Dine and Dance: Staging a Birthday Party for Cristina di Francia
During the regency of Duchess Cristina di Francia (1606-1664, Regent between 1637 and 1648), the court of Savoy came alive with sumptuous artistic events and entertainments. Alongside daytime outdoor spectacles such as carousels, nautical ballets, festive entries, and processions, evening indoor events including ballets and banquets offered perhaps a more intimate, yet no less spectacular, experience.
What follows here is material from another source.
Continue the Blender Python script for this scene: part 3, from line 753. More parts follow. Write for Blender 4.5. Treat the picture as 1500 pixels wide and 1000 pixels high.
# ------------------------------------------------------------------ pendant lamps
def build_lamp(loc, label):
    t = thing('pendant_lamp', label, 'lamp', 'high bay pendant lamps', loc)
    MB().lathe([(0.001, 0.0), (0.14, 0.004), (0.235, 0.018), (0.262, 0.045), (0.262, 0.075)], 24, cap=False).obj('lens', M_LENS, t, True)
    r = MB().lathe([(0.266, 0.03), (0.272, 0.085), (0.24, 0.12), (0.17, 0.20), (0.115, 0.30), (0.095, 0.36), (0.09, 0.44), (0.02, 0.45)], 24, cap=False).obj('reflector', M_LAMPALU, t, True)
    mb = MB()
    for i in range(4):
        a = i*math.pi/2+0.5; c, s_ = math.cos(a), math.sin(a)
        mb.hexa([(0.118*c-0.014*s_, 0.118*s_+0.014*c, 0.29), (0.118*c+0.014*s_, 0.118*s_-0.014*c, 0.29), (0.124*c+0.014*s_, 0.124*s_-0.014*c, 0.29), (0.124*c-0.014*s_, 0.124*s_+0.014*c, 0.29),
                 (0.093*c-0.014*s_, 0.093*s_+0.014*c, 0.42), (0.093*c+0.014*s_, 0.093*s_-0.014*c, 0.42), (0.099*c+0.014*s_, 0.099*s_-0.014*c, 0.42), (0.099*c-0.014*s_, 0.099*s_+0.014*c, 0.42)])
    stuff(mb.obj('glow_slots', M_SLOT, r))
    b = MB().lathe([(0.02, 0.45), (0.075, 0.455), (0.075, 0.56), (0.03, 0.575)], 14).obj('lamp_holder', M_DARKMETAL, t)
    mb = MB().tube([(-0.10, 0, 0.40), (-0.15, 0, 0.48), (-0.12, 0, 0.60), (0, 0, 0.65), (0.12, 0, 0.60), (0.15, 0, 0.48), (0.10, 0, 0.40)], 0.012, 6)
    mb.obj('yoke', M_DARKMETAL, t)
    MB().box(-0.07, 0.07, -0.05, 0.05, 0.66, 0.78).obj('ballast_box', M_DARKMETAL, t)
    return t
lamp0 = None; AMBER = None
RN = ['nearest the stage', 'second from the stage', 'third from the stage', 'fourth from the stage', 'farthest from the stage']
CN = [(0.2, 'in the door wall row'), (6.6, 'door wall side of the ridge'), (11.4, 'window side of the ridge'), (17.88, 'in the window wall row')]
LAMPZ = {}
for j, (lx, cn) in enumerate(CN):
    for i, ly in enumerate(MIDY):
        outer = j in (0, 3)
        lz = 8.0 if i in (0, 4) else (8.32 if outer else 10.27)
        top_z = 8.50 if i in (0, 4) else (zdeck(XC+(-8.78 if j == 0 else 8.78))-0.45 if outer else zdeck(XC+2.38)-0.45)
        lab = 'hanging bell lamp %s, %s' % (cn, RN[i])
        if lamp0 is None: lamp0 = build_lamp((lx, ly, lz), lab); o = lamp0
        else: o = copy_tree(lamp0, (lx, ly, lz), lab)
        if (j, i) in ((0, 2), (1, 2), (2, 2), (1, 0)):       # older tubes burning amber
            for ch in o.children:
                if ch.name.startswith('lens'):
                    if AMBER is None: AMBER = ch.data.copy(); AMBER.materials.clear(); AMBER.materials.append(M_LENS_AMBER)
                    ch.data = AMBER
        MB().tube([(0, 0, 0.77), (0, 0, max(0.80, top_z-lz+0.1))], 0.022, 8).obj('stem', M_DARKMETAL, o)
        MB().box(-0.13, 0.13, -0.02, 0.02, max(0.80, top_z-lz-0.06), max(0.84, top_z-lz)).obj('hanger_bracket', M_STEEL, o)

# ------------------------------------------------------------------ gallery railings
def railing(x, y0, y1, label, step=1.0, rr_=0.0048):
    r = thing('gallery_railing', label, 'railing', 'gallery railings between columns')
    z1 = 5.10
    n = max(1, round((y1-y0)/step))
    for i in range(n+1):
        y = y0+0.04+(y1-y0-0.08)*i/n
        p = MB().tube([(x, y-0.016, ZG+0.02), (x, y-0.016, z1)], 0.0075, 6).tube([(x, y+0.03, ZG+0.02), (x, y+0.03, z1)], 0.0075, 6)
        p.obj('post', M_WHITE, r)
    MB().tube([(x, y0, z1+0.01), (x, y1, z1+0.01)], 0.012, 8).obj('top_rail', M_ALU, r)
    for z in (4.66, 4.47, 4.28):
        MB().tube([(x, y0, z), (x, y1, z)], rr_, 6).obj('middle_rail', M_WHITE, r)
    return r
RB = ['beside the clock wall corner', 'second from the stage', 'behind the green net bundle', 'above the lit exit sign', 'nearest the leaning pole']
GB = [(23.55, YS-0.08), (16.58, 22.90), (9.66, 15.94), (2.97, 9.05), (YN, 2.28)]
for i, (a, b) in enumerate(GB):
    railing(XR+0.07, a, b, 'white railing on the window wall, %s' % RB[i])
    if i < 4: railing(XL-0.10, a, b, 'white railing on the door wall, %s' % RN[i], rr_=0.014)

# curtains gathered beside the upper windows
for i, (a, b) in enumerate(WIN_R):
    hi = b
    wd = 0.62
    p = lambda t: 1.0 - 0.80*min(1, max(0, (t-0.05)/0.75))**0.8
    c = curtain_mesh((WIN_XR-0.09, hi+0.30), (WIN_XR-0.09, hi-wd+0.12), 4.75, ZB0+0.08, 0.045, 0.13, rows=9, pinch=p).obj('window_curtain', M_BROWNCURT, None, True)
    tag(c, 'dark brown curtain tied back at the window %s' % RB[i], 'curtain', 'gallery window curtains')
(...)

While outdoor events were oriented toward the public, representing the power and wealth of the sovereign, indoor court events were directed inward, toward members of the court and honored guests, embodying a more subtle political message while providing extravagant entertainment. Among the many festive occasions captured for posterity in printed sources and beautifully illustrated manuscripts, a ‘birthday party’ organized for Duchess Cristina on the night of 10 February 1645 stands out. Her ‘party planner’, politician, choreographer, and composer Filippo d'Agliè (1604-1667) devised a peculiar combination of banquet and ballet entitled Il Dono del Re del Alpi, in which not only people danced, but tables as well. This paper investigates the organic correlation of various arts—dance, music, costumes, ephemeral scenography, and cuisine—in crafting both a political message and a sensorial experience. It focuses particularly on the material conditions and composition, timeline, and participants of the event.
Petra Zeller Dotlačilová is a theatre and dance scholar, specializing in European dance history and theatrical costumes. She participated in the research projects ‘Performing Premodernity’ at Stockholm University and ‘Ritual Design on the Ballet Stage’ at the University of Leipzig. Between 2021 and 2024, she led the project ‘The Fabrication of Performance: Processes and Politics of Costume-Making in the 18th Century’, funded by the Swedish Research Council and conducted in collaboration with the Centre de musique baroque de Versailles. She is currently a postdoc within the SNSF project ‘The Night Side of Music,’ led by prof. Hanna Walsdorf at the University of Basel.